Jewish Children's Museum Expects Steady Summer Tours

by Rivka Chaya Berman - BROOKLYN, NY

June 24, 2005

The fourth graders from Yeshivat Noam of Bergenfield, NJ, could not resist calling out answers to their struggling compatriots who were trying to score points on the Jewish Children’s Museum’s game show activity. “Twenty-two!” “Fifteen!” “Come on Tzvi!”

After a few moments of gazing at the jumbo flat screen that spanned the wall behind them, the boys were ready to find the matching menorah that was hiding in the on-screen version of the Memory game. A nattily attired game show host wearing a silver tie clicked a mouse to reveal the answer. The Yeshivat Noam class cheered, and their opponents from Breuers Yeshiva whispered among themselves and shifted on the risers eager for their turn. The hi-tech game show studio is a favorite of every group touring the Museum, said tour guide Chaim Benjaminson.

Those students were among the ones lucky enough to score a reservation for a group tour at the Jewish Children’s Museum. As of June 22, the Museum reported it was completely booked up with camps, youth and senior programs. Families and individuals are still welcome to visit, but any groups making reservations now will have to wait until September to see the creative, animated activities that propelled the popularity of the Jewish Children’s Museum.

More than 350 children a day will be traipsing through the museum over the summer. Since opening to the public during the Passover holiday, when some 5,500 visitors crawled through, twanged, and punched buttons on the interactive exhibits, the Museum staff has gotten smart to the art of crowd control.

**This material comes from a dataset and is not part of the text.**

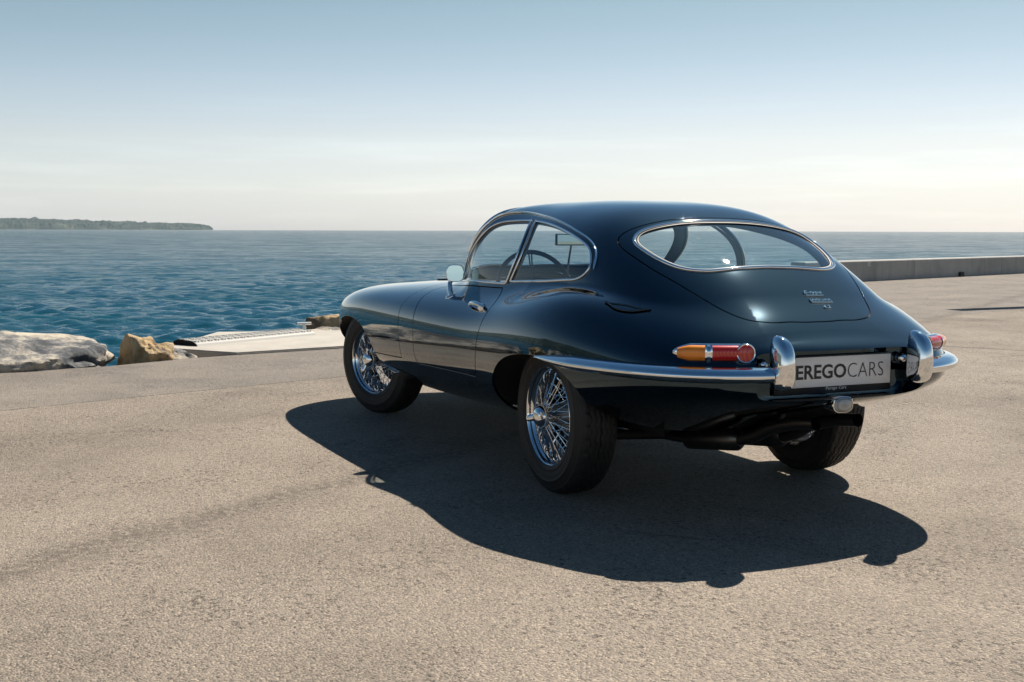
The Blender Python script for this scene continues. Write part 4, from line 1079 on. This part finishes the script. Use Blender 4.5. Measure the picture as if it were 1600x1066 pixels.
for sgn in (1, -1):
    f = np.array([1, sgn, 1])
    us = np.linspace(2.80, 2.985, 16); C = np.stack([us, np.full(16, .222)], 1); P = S(C[:, 0], C[:, 1]); n = N(C[:, 0], C[:, 1])
    P[:, 2] = P[:, 2].mean()
    t = np.linspace(0, 1, 16); r = .0075 + .004 * np.sin(PI * t); lift = .006 + .022 * np.sin(PI * np.clip(t * 1.05, 0, 1)) ** .6
    mb = MB(); mb.tube((P + lift[:, None] * n) * f, r, 12)
    o = mb.build('door_handle', M['chrome'], door if sgn > 0 else door_r)
    c = Vector(P[12] * f); nn_ = Vector(n[12] * f); q = nn_.to_track_quat('Y', 'Z').to_matrix()
    mb = MB(); mb.lathe([(.019, -.004), (.019, .012), (.016, .018), (.0, .019)], 24); mb.V = [tuple(c + q @ Vector(v)) for v in mb.V]; mb.build('push_button', M['chrome'], door if sgn > 0 else door_r)

# bonnet louvres on both sides of the bulge
for sgn in (1, -1):
    mb = MB()
    for i in range(12):
        for row in (0,):
            x = 1.72 + i * .034; u = u_of(x); P = np.array([S(u, th_of(u, y=y)) for y in np.linspace(.29, .41, 6)]); n = np.array([N(np.array(u), np.array(th_of(u, y=y))) for y in np.linspace(.29, .41, 6)])
            mb.sweep(P * [1, sgn, 1], np.tile([-1.0, 0, 0], (6, 1)), n * [1, sgn, 1], [(-.010, -.002), (.006, .009), (.010, .009), (.010, -.002)])
    mb.build('bonnet_louvres', M['paint'], bonnet)

# ------------------------------------------------------------------ cabin
mb = MB(); mb.box((.65, 0, .32), (1.25, 1.16, .05)); mb.box((-.30, 0, .66), (.66, .90, .04)); mb.box((.05, 0, .50), (.04, 1.0, .34)); mb.build('cabin_floor', M['trim'], car)
us = np.linspace(-.55, .55, 15)
mb = MB(); mb.sweep([(1.28, y, .76) for y in us], np.tile([1.0, 0, 0], (15, 1)), np.tile([0, 0, 1.0], (15, 1)), [(-.22, -.20), (-.22, .035), (-.19, .065), (-.10, .078), (.10, .060), (.14, -.2)]); mb.build('dashboard', M['trim'], car)
mb = MB()
sc0 = Vector((.86, .36, .800)); axn = Vector((-1, 0, .34)).normalized(); e1_ = Vector((0, 1, 0)); e2_ = axn.cross(e1_)
mb.tube([sc0 + .198 * (math.cos(a) * e1_ + math.sin(a) * e2_) for a in [2 * PI * k / 48 for k in range(48)]], .0115, 10, closed=True)
for a in (PI / 2 + PI, .35, PI - .35):
    for s in (-1, 1): mb.tube([sc0 - axn * .02, sc0 + .195 * (math.cos(a + s * .04) * e1_ + math.sin(a + s * .04) * e2_)], .004, 6)
mb.tube([sc0 - axn * .02, sc0 - axn * .4], .025, 12); mb.build('steering_wheel', M['trim'], car)
for sgn in (1, -1):
    mb = MB(); mb.box((.52, sgn * .32, .40), (.50, .44, .16), bev=.05)
    mb.box((.24, sgn * .32, .60), (.13, .44, .46), Matrix.Rotation(math.radians(-14), 3, 'Y'), bev=.05); mb.build('seat', M['trim'], car)
mb = MB(); mb.tube([(1.235, 0, .86), (1.145, 0, 1.165)], .006, 8); im = mb.build('mirror_rod', M['brushed'], car)
mb = MB(); mb.box((1.165, -.03, 1.046), (.022, .25, .062), Matrix.Rotation(math.radians(-8), 3, 'Z'), bev=.006); imh = mb.build('interior_mirror', M['trim'], im)
mb = MB(); mb.box((1.1525, -.0283, 1.046), (.002, .236, .050), Matrix.Rotation(math.radians(-8), 3, 'Z')); mb.build('mirror_glass', M['mirror'], im)

# ------------------------------------------------------------------ running gear and exhaust
mb = MB(); mb.box((0, 0, .345), (.36, .50, .22), bev=.03); mb.box((.02, 0, .30), (.20, .26, .24), bev=.05); mb.box((-.30, 0, .42), (.5, .9, .10), bev=.03); rg = mb.build('rear_axle_cage', M['under'], car)
for sgn in (1, -1):
    mb = MB(); mb.tube([(0, sgn * .1, .345), (0, sgn * .55, .325)], .028, 12); mb.tube([(-.05, sgn * .1, .215), (-.02, sgn * .56, .235)], .022, 12)
    mb.tube([(.10, sgn * .36, .24), (.14, sgn * .40, .50)], .045, 12); mb.build('half_shaft', M['under'], car)
    ypip = .09
    mb = MB(); mb.tube([(1.1, sgn * .20, .20), (.35, sgn * .18, .20), (-.10, sgn * .14, .215), (-.18, sgn * .13, .22)], .024, 14, False)
    mb.tube([(-.18, sgn * .13, .22), (-.20, sgn * .128, .221), (-.50, sgn * .105, .262), (-.53, sgn * .103, .266)], [.026, .046, .046, .026], 18)
    mb.tube([(-.53, sgn * .103, .266), (-.62, sgn * .098, .295), (-.70, sgn * .095, .335), (-.78, sgn * .094, .36), (-.88, sgn * .094, .385), (-.985, sgn * .094, .398)], .025, 14, False)
    mb.tube([(-.985, sgn * .094, .398), (-.90, sgn * .094, .388)], .0225, 14, False); mb.build('exhaust_pipe', M['steel'], car)
mb = MB(); mb.box((-.66, 0, .40), (.05, .40, .03), bev=.008); mb.build('exhaust_hanger', M['under'], car)
mb = MB(); mb.box((-.33, 0, .33), (.06, .36, .06), bev=.01); mb.build('anti_roll_bar', M['under'], car)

Group sizes are limited to about 25 students, tour times are staggered and their itineraries are choreographed to give each group time and space to experience the museum fully, according to the Museum’s educational director Nissen Brenenson. Between the exhibit gallery, Jewish lifecycle miniature golf course, the game show, the 75-seat theater, and craft rooms, there’s more than enough space to keep museum-goers content and occupied.

On a quiet morning before the summer rush, Avi Efron, 11, fiddled with a bow and arrow model, aiming its laser dot at the computer to score a point and learn about the Jewish celebration of Lag B’Omer. His grandparents, Rosalyn and Chaim Efron, cheered him on. “I think the conceptualizations are ingenious,” said Chaim, who was visiting from Silver Spring, MD. “The Museum is fine for children of all backgrounds because it hits the highlights of how Jews exercise their faith.”

The laser guided game, one of the most popular stops on the third floor’s Jewish holiday activities, is just one of the techno-wonders at the Jewish Children’s Museum. Ultraviolet lights pick up leaven in the Passover section. A Disney-fied tree flaps its ridged bark mouth as it delivers a spiel on the parallels between humankind and nature. Flowers grow and the Ten Commandments drop from the heavens in the Mount Sinai corner. Keeping the gadgetry up and running in the Museum has been another learning curve for the staff.

“We have learned that exhibit maintenance is a full time job,” said Brenenson. “This is a children’s museum. Everything here is meant to be played with, and everything takes a good deal of use and abuse.”

Even though the overwhelming crowds on Passover were the Museum’s trial by fire, the Museum’s group bookings exploded right after the holiday. Advertising and press coverage helped, but word of mouth post-Passover has been the best referral source. Just in the first three months of its opening, the Museum has seen about 25,000 visitors, according to Benjaminson.

Reservations poured in from some unlikely sources. The summer camps of Duryea Baptist Church and Berean Presbyterian Church, both of Brooklyn, have booked visit dates. Accommodating groups of all backgrounds is part of the Museum’s mission to foster tolerance and counter prejudice through education. “A lot of intolerance and indifference comes from not understanding. At the Museum I hear a lot of non-Jewish children say, ‘I always wondered about that,’” said Brenenson.

Jewish groups of every philosophy will be visiting the museum this summer as well. This comes as no surprise to Cherie Benjoseph of Parkland, FL, who brought her two children to see the exhibits. “It’s a very open environment. I was so impressed all the time I was going through the museum. We live for hands-on, experiential learning, and to have a place that has all that and has something about G-dliness is very special.”

By the time summer camps book for next year’s visits, there will be a whole new floor of interactive, multimedia, and hi-tech surprises to enjoy at the Jewish Children’s Museum. Directors and activity planners had better book early.